© Installation view, To define a feeling: Joan Mitchell, 1960-1965, David Zwirner, New York, 2025
To define a feeling: Joan Mitchell, 1960-1965 - 06 Nov. to 13 Dec. 2025
David Zwirner Gallery
537 West 20th Street
New York
www.davidzwirner.com
David Zwirner is pleased to announce an exhibition of paintings and works on paper by Joan Mitchell (1925–1992) that focuses on the years 1960 to 1965, a brief but critical juncture in the artist’s development. Capping off a yearlong celebration of the centennial of the artist’s birth, this presentation is curated by Sarah Roberts, senior director of curatorial affairs at the Joan Mitchell Foundation, and brings together a significant group of works from public and private collections, as well as that of the Joan Mitchell Foundation.
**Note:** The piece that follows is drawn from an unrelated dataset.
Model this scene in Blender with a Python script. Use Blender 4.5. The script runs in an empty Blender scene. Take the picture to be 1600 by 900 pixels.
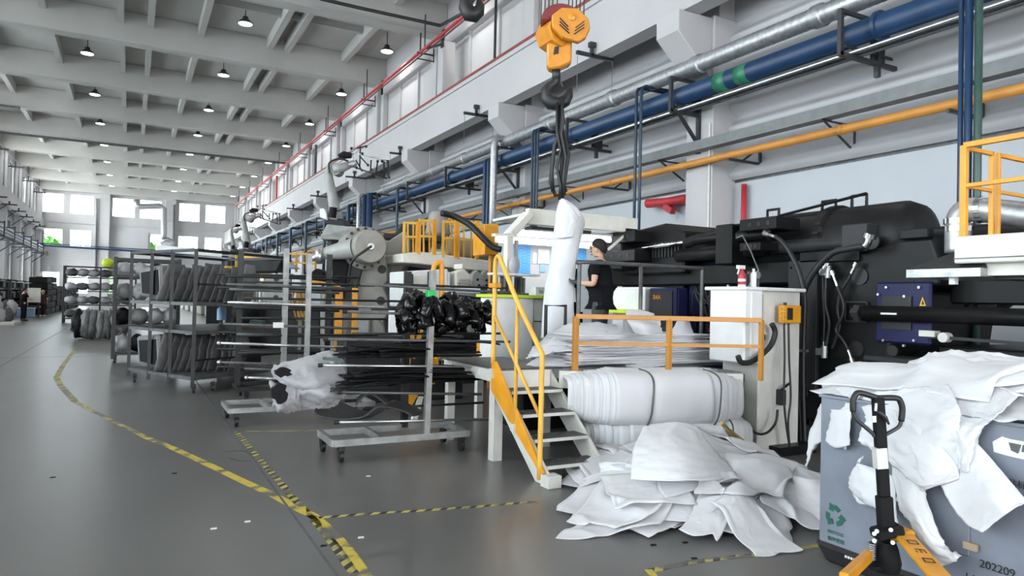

“That particular thing I want can’t be verbalized.... I’m trying for something more specific than movies of my everyday life: To define a feeling.” - Joan Mitchell in ARTnews, April 1965
The years 1960 to 1965 marked a crucial turning point in Joan Mitchell’s career, following her decision to settle permanently in France in 1959. Moving back and forth between New York and Paris throughout the 1950s, Mitchell found in the French capital a sense of autonomy that had eluded her in the United States.
Immersed in the Parisian artistic milieu yet maintaining strong ties to New York, Mitchell deepened the emotional and formal complexity of her paintings. The early 1960s thus represent a moment of consolidation and transformation—when Mitchell, newly anchored in France, began charting a distinctly different course from that of her peers in both Europe and the United States.
“These seasons in the South of France were highly social and the most family-oriented phase of Mitchell's adult life.... Many artists, curators, and gallery owners also summered in the area, part of a broader upsurge in Mediterranean travel in the 1950s and 1960s that brought everything from artists seeking exposure to classical culture on a modern version of the grand tour, to the formation of bohemian artist colonies.”—Sarah Roberts, in the exhibition catalogue for Joan Mitchell, San Francisco Museum of Modern Art, 2021–2022
During these years, Mitchell spent many weeks each summer living on a sailboat and exploring the Mediterranean from a home base along France's Côte d’Azur with her companion, painter Jean Paul Riopelle, and her works from this period are inflected by these voyages and coastal sites. Back in her Parisian studio, Mitchell drew on the experience of looking out at the water, horizon, and rocky coasts, resulting in paintings that depart radically from those of the preceding years, and are distinct from those that would follow.